Belgium breached international law in 2017 when it deported a Sudanese man to Khartoum without determining the risks he might have faced upon return, according to a ruling by the European Court of Human Rights on Tuesday.

The ruling on the case – referred in court proceedings as ‘M.A. v. Belgium’ - highlights the Belgian authorities’ failure to protect people fleeing human rights violations.

M.A., a Sudanese national who was apprehended by Belgian authorities in Brussels, was detained as part of a series of large operations to identify irregular migrants and subsequently deported without an assessment of the risk of human rights violations upon return and with the cooperation of the Sudanese authorities, the court stated.

In order to facilitate M.A’s return, Belgian authorities enabled Sudanese officials to meet him. By invitation, and with full authorisation, Sudanese security officials travelled to Belgium to interview M.A. and other migrants and confirm their nationality. The court also ruled that M.A. was pressured into signing a paper acknowledging his return as “voluntary”.

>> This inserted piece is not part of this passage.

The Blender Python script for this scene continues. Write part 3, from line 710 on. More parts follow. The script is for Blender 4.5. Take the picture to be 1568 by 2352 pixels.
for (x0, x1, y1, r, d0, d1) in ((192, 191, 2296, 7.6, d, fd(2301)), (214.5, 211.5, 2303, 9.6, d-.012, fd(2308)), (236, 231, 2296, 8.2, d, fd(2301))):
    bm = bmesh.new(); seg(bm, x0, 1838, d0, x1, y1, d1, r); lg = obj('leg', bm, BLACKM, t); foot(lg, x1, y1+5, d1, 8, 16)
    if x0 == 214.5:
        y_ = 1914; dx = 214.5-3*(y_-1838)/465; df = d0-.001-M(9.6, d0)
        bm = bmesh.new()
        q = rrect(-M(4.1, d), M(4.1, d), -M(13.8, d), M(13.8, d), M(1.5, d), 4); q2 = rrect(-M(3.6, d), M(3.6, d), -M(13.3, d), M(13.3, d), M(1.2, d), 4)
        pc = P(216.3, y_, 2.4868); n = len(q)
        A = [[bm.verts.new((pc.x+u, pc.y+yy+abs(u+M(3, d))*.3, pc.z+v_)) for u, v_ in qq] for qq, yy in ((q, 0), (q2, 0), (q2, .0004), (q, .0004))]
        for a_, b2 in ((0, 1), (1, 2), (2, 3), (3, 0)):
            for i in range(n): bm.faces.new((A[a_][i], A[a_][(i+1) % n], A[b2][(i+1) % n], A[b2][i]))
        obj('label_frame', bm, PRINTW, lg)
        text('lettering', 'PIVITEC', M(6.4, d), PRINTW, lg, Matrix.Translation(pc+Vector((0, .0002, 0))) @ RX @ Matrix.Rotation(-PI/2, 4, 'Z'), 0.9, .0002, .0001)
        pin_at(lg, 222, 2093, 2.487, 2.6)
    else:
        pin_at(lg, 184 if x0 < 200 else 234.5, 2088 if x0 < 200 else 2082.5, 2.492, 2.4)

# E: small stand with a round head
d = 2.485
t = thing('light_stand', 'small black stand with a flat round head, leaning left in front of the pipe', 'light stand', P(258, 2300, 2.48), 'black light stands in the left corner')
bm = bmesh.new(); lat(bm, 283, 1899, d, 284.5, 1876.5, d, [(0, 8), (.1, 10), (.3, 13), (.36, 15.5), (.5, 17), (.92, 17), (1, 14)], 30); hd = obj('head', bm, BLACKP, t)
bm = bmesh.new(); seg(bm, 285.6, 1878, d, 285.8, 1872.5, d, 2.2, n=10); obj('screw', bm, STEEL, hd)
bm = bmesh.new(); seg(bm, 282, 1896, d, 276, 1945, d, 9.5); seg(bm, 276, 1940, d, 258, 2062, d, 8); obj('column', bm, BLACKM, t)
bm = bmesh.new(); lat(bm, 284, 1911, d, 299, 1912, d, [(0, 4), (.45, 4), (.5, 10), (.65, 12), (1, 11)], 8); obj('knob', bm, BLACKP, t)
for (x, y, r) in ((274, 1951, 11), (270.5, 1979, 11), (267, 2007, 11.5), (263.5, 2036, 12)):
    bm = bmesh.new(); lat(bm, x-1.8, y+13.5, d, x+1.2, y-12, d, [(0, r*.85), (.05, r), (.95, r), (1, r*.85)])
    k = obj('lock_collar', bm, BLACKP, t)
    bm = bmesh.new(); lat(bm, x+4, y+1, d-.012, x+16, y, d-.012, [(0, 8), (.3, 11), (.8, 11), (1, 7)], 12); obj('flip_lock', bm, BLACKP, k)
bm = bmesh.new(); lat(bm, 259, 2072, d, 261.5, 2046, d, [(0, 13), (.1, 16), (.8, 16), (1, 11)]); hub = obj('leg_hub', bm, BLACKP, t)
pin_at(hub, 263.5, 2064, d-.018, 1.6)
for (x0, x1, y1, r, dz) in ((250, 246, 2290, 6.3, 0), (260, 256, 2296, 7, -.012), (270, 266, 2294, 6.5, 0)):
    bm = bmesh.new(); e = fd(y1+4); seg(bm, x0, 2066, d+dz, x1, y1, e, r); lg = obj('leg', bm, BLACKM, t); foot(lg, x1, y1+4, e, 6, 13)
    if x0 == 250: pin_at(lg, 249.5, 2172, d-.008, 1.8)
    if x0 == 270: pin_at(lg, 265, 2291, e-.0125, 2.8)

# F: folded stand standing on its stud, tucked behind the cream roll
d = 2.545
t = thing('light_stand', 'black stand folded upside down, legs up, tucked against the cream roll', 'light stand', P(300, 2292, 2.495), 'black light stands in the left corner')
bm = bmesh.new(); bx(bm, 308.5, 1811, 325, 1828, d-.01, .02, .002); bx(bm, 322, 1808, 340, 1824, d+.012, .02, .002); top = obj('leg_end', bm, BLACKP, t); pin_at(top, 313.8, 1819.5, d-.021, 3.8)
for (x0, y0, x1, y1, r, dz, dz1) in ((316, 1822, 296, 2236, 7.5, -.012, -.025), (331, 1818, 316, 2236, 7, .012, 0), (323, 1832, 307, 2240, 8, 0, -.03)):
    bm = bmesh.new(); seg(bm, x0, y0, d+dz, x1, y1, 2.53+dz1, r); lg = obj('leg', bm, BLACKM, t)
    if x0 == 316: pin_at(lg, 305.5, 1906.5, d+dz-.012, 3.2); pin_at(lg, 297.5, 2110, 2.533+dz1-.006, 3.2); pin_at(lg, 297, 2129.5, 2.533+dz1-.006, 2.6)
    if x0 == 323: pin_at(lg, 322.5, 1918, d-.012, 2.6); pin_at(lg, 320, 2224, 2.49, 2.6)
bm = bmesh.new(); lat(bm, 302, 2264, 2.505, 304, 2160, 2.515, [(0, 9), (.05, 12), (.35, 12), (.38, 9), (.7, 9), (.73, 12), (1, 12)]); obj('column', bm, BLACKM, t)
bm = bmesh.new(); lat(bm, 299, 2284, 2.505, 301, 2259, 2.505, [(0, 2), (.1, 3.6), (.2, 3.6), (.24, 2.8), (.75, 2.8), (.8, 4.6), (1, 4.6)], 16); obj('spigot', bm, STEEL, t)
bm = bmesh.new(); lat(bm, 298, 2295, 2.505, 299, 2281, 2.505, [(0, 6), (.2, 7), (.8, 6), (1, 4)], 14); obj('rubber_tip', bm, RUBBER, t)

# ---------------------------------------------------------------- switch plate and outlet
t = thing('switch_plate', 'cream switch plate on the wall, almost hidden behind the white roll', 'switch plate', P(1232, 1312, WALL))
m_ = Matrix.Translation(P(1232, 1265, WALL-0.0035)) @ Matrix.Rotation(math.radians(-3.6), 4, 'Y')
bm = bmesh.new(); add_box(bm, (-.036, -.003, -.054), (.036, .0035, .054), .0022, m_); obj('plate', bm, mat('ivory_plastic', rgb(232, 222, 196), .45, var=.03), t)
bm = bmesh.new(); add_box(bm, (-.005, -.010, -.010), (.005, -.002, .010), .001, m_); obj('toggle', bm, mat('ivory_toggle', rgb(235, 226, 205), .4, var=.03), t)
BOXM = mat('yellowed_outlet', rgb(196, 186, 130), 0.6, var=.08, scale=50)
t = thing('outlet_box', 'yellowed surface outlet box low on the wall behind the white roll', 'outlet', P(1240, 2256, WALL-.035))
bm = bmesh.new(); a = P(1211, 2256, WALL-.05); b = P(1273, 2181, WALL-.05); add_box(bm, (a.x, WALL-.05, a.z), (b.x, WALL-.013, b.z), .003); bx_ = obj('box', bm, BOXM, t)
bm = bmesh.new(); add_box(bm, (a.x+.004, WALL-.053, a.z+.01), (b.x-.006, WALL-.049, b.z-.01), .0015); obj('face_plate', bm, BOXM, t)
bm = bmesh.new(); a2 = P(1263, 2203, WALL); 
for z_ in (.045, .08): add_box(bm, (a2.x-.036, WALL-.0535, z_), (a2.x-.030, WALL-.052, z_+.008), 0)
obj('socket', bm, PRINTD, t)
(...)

M.A was one of 99 Sudanese nationals detained by Belgian authorities in 2017, 10 of whom were deported between October and December 2017. According to testimonies, some of the returnees were ill-treated by Sudanese officials upon arrival.

When delivering its ruling, the court quoted a statement from Amnesty International from January 2018 which criticised Belgium’s policy of forcible returns to Sudan, pointing at “substantive and procedural breaches by Belgium of the principle of non-refoulement, which protects all people, whether they seek asylum or not, from being forcibly transferred to a country where they would be at real risk of serious human rights violations.”

By cutting corners to ensure M.A’s prompt deportation to Sudan, the court stated, and by failing to assess the risks he would be exposed to upon return, the Belgian authorities had failed in their human rights obligations.